Design Thinking Finds Its Place In Project Management
Design thinking is a human-centric approach that allows companies to define problems and improve creativity.
Businesses are taking various steps to improve the quality of project management, from investing in agile courses, which can help to make projects more adaptable, to offering DevOps training, which can reduce systems development lifecycles. However, one of the most effective strategies is to embrace the concept of design thinking.
Approaching projects in a similar way a designer would can be appealing for a number of reasons, including greater clarity, improved creativity, and a potential for a reduced level of risk.
Let’s take a closer look.
Defining Design Thinking
Design thinking can be broadly defined as a human-centric approach to problem solving. As Brigham Young University - Idaho pointed out, it is a means of defining a problem through the process of empathizing with the people who are affected or impacted by it, and then using that information to inform solutions.
It is important to understand that people do not have to have the expertise of a designer to think like one. Ultimately, design-thinking training is intended to help members of a project embrace innovation and creativity, while also making decisions based on human needs. Design thinking goes hand in hand with the agile methodology, which allows changes to be made quickly, assumptions to be challenged, and for projects to adapt to new information or evidence.
Stages Of The Design Thinking Process
Contrary to how it might sound, design thinking is not a loose theory but is instead a defined methodology, with clear stages. Here are the five different stages of the design thinking process:
1. Empathize: Understand the way people feel about a particular problem, on a human level. This often involves immersing members of the project team within customers’ experiences or observing how they are impacted.
2. Define: This stage involves creating a clear outline of the nature of the problem that needs to be solved. This outline should be based on information obtained during the empathize stage.
3. Ideate: During the ideation phase, the project team will come up with ideas for possible solutions. Crucially, the team should feel free to propose any ideas, even those outside of the box or potentially risky.
4. Prototype: The prototype phase is intended to see ideas brought to fruition via rough drafts or low-fidelity versions of the final product. From there, teams can establish whether an idea is likely to solve the problem.
5. Test: Finally, during the testing phase, the prototype is taken to the next logical stage, where it is tested with users or the intended customers so that their responses can be observed and assessed.
“Align on identifying the real problem to solve before coming up with solutions,” advised UX consultant Yasmine Khan. “Getting authentic human stories at the centre of your strategic narrative creates a touchstone for alignment, which is the first step in working together to identify the right problem to solve.”

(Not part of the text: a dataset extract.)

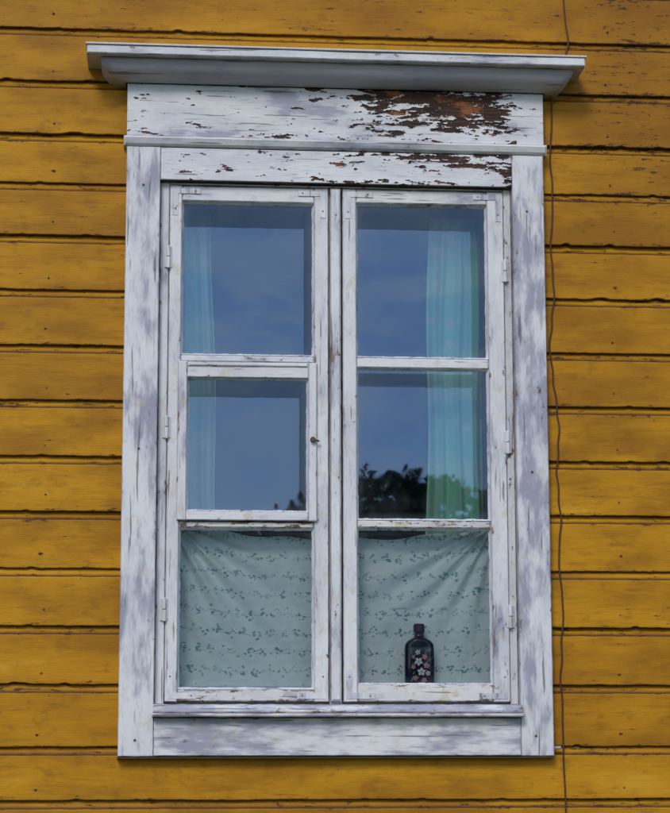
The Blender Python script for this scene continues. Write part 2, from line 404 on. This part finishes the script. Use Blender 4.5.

Key Benefits Of Design Thinking
A major advantage associated with design-thinking training is the ability to create solutions for problems that are initially difficult to define or pinpoint. This is because the approach allows project managers to gain insight into real human needs, based on first-hand insight, rather than assumptions or suppositions.
Design thinking also provides businesses and project teams with the opportunity to apply ideas practically, see how they actually work, and then make adjustments, according to UI/UX consultant Prince Pal. This also complements agile courses and DevOps training, and improves a project team’s ability to change paths.
Furthermore, the design-thinking methodology has the benefit of facilitating truly creative solutions to problems, allowing for more radical ideas to be voiced or for solutions that break from the traditional way of doing things.
“Continuing to develop and foster an environment where people are allowed to question the way it always has been done and take risks has powerful implications—this is design thinking, which drives innovation,” wrote Lindsay Scott, director of training specialist PMO Learning. “Design thinking is all about how we can do things differently.”
The Final Word
Design thinking is a human-centric approach in which problems are defined and resolved by empathizing with users, understanding how problems affect them, generating ideas, creating prototypes, and testing them on the intended end users. Within project management, it can facilitate greater creativity and innovation.
Benefits of design thinking include the ability to gain greater clarity over ill-defined problems, the opportunity to make changes after seeing a project in action, and the chance for project teams to ideate truly original solutions, even if they break from the established norms.
“We learn so much by seeing experiences in the field,” said Tonya Bakritzes, CMO of Isobar US, in an interview earlier this year. “Companies should understand that they need to employ teams that are constantly measuring, gleaning insights, and optimizing to meet consumer needs.”